**** GIVEN DATA ****

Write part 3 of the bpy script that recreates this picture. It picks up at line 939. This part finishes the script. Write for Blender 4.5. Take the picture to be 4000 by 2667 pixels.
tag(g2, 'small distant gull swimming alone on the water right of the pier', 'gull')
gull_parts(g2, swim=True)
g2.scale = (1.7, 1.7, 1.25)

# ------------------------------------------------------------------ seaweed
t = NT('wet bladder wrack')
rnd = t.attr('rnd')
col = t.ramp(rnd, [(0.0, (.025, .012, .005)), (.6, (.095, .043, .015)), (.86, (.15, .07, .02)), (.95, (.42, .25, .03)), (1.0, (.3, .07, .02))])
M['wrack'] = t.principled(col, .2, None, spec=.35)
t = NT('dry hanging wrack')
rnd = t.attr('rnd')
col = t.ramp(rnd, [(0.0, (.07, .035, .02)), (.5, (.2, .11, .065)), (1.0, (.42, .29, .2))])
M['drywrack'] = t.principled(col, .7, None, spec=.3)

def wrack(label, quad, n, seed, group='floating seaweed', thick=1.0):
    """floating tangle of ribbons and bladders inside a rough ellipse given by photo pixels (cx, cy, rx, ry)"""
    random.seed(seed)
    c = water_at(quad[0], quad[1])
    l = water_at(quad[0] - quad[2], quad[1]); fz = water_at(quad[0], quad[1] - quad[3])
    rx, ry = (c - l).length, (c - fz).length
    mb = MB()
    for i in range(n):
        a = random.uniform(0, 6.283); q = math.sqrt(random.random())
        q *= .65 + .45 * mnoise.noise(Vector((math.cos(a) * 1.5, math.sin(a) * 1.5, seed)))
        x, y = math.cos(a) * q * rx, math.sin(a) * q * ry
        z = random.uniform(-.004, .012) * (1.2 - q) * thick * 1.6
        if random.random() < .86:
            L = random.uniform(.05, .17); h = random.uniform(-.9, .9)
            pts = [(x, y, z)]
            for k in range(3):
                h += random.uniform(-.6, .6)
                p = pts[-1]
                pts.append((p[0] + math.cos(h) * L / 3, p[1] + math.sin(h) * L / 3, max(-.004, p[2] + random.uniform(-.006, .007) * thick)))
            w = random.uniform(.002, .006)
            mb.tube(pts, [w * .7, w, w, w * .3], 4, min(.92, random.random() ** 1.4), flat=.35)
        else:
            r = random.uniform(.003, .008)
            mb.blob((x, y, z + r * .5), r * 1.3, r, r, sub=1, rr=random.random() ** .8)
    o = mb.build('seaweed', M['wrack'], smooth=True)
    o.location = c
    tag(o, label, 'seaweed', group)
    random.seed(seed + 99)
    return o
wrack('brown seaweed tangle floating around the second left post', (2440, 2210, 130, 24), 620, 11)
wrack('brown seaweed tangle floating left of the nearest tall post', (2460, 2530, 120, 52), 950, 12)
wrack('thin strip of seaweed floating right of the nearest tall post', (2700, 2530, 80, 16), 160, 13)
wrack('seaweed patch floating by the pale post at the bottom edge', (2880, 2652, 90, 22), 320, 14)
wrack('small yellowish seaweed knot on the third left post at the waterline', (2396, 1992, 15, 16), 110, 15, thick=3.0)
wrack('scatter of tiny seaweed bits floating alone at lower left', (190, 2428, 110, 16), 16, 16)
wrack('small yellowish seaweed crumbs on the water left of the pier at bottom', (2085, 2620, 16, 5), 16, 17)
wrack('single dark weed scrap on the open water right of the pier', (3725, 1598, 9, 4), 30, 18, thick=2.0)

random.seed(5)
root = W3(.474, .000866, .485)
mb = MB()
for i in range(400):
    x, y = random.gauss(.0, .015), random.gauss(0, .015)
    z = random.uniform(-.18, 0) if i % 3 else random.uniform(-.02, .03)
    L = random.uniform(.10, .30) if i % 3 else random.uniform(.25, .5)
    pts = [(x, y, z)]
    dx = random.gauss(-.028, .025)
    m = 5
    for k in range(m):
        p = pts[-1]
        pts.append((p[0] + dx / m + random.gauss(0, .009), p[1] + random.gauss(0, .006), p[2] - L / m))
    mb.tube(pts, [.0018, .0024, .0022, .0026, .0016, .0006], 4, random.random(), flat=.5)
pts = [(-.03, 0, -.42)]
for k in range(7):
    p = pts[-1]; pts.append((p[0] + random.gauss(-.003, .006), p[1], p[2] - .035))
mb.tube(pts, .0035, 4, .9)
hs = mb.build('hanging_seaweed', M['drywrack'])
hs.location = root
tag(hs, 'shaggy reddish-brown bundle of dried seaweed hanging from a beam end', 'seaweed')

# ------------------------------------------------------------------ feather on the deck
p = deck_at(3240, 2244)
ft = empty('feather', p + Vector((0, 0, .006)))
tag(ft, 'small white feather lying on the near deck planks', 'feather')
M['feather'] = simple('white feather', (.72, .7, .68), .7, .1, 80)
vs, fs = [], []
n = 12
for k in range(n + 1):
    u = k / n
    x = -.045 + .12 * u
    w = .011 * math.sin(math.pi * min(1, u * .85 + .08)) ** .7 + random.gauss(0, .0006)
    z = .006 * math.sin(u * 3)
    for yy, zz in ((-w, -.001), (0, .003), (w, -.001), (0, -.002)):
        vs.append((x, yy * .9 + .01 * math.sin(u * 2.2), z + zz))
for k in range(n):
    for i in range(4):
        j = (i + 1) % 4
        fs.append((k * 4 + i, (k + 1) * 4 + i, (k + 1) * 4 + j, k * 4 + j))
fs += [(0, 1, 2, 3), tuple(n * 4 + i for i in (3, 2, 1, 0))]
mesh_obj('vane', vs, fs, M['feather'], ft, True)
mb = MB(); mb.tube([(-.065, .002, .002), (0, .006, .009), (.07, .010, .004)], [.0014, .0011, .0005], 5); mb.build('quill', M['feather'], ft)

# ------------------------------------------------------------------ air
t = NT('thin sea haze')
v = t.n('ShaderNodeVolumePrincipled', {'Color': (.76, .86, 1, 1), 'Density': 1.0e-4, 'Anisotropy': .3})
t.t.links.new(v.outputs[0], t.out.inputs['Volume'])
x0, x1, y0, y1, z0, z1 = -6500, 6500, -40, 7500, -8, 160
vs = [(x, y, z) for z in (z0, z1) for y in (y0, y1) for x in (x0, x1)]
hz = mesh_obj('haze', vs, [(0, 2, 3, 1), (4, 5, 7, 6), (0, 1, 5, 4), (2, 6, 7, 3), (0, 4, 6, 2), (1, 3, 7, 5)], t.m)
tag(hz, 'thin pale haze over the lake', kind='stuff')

****

Copy out only the lines running from the beginning of the data to the line with "g2.scale = (1.7, 1.7, 1.25)", both ends included.

_FULL OUTPUT:_
Write part 3 of the bpy script that recreates this picture. It picks up at line 939. This part finishes the script. Write for Blender 4.5. Take the picture to be 4000 by 2667 pixels.
tag(g2, 'small distant gull swimming alone on the water right of the pier', 'gull')
gull_parts(g2, swim=True)
g2.scale = (1.7, 1.7, 1.25)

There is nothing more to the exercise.